Die Basler Erfolge sind (vor allem in der Summe) kaum zu toppen. Aber nun hat auch YB seinen sehnlichst erwarteten ersten grossen Coup. Es ist ein Erfolg, auf dem es nun aufzubauen gilt.

Als würde YB auch in der Premier League spielen

Das Foul, das die rote Karte gegen Uniteds Wan Bissaka nach sich zieht. YB-Stratege Martins und seine Mitspieler sind physisch präsent und den Premier-League-Stars ebenbürtig.

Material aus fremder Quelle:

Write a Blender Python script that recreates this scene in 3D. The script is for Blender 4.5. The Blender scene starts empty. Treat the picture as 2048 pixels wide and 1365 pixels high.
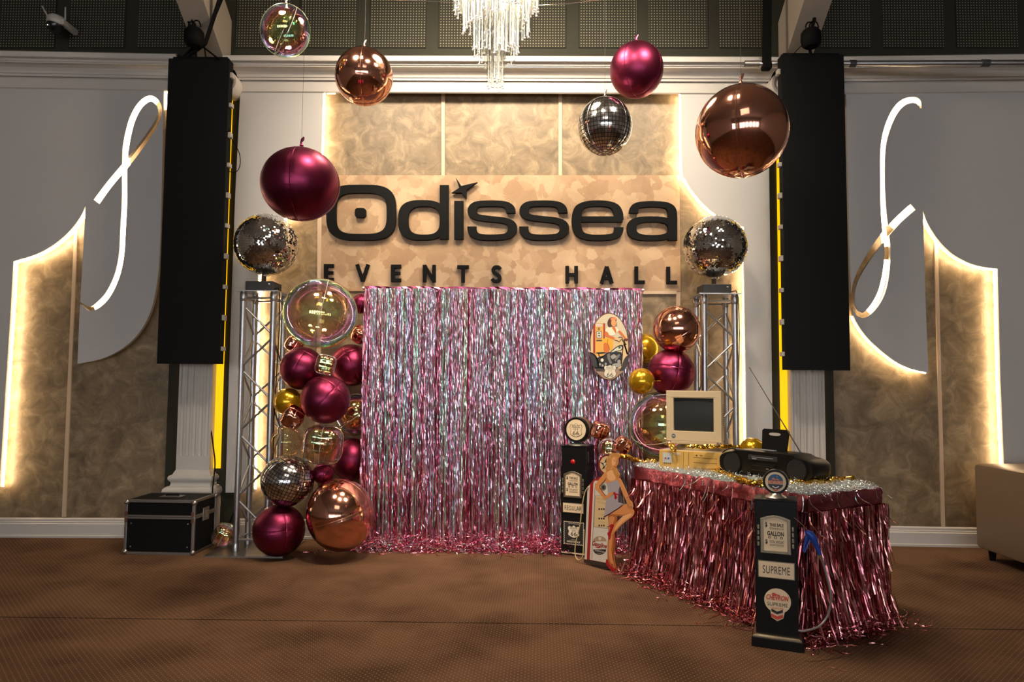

Das Foul, das die rote Karte gegen Uniteds Wan Bissaka nach sich zieht. YB-Stratege Martins und seine Mitspieler sind physisch präsent und den Premier-League-Stars ebenbürtig.

Peter Klaunzer / KEYSTONE

Der Weg in den Achtelfinal bleibt für YB steinig, die nächsten Gegner Atlanta Bergamo und Villareal sind viel besser, als sie in der Schweiz Kraft ihrer wenig bekannten Namen scheinen mögen. Trotzdem sollte man nun mit Lob nicht sparen. YB verdient sich nach gestern den allergrössten Respekt. Warum? Es ist vor allem die Art und Weise des Auftritts, die noch überzeugender war als das Resultat.

Das war ein Team auf dem Feld ohne Angst, dafür mit viel Selbstverständnis und Überzeugung. Ein Team, das nie die Geduld verlor, trotz frühem Rückstand. Spieler, die in jedem Zweikampf den Eindruck vermittelten, als würden sie wie der Gegner auch Woche für Woche in der Premier League spielen. Klar begünstigte die rote Karte gegen die United den Spielverlauf, aber eine Selbstverständlichkeit waren Sieg und Überlegenheit gleichwohl nicht.

Das Meisterstück von Trainer David Wagner

Weist mit seinem Coaching den Weg: Trainer David Wagner.

Weist mit seinem Coaching den Weg: Trainer David Wagner.

Peter Klaunzer / KEYSTONE

Dabei stand ein Trainer an der Linie, der mit seinem mutigen Coaching die Richtung wies. David Wagner ist erst seit knapp drei Monaten bei YB. Gegen Manchester United lieferte er sein erstes Meisterstück ab. Er wechselte zum richtigen Zeitpunkt die richtigen Spieler ein. Er stärkte je länger je mehr die Offensive, sandte seinem Team damit das Signal aus, mit einem Unentschieden nicht zufrieden zu sein. Und er fand immer wieder eine noch bessere Antwort, wenn sein Gegenüber auf der United-Bank, Ole Gunnar Solskjaer, seinen Strafraum noch ein bisschen mehr abriegeln wollte.

Am Ende dieses denkwürdigen Abends steht darum nicht nur der Sieg. Sondern auch die Tatsache, dass ein Team aus der Premier League über 90 Minuten gesehen noch nie von einem Schweizer Team so dominiert wurde wie Manchester United gestern von YB. Es ist eine Erkenntnis, die der gebeutelte Schweizer (Klub-)Fussball lange ersehnt hat. Und die Hoffnung besteht, dass weitere Erfolgsmeldungen folgen.